I really was not expecting this for at lest a week to ten days. A man could get used to feeling like this! I dread to imagine what I would be like going on the full whack dose. I made the right choice, I may even have to half it, not a lot of mental effect though which is what I wanted.

I guess I had a chronic deficiency in something, there are 24 primary ingredients in the cocktail. At the moment I have to give myself three different shots during the day as a few can't be delivered in the same solution at the same time. In the future once the levels are calibrated I should be able to reduce this.

First you get the money and then power and the women, then you get the regenerative cocktail, then you get the girls again, lose all the money to a sugarbabe but die smiling.
Hope it works out for the best in the longer run. Keep us posted of your progress. As for the sugarbabes, I think the World Health Organization has prescribed limits, so you would do well to observe them.
 
Success brings it's days of melancholy. I can make a half million bucks a month now trading futures. I've got it down pat. Not selling anything or answering PMs on that from guys with various misspellings of Sean and Brandon etc. but just for context. (Just treat trading like you want to be a soloist at the Met young lads, work, no tricks)

I do a respectable amount of charity and community work. I have a daughter, a young adult now who is completing her PhD.

But I'm not adjusting to having no problems and no worries very well. The ultimate first world dilemma. I am finding things that don't actually matter to be concerned about, I can feel my brain digging and sifting for gold in a largely empty stream.

I used to get seasonally affected depression but since moving to near the equator that is gone for years. To be honest the boom and bust was not so much of a problem as I understood the dark times would pass and I'd be fine for nine months. I'm fit enough, I get edgy when too exercised, that gym burn addiction tires me out.

I've hardly had a conversation in years where I did not largely know how it would end.

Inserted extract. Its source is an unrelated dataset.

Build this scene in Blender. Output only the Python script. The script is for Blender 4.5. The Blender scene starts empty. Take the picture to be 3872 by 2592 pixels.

It is difficult to find really much more intelligent than me friends who are not nearly always busy.

Unlike many, I don't really have that sense of spirituality, I'd like to, I had some, but my brain seems very good at saying to me that pattern in randomness is not real, ignore it. I can't even pretend to myself I sense a higher force. Trading did that for sure.

Does anyone later 40s+ perhaps have any advice on is this a phase, just how it is or any ideas on what can shift this? First world problem as they say but worth a shot asking. :)
Very nice to read you, thank for sharing. Have you ever tried some meditation retreats? Or traveling in sacred places, like Machu Picchu, Camino de Santiago? Certainly first is your daughter, but for sure you have something more to open within yourself. Maybe painting, poems writing - any path to let bloom your own creativity.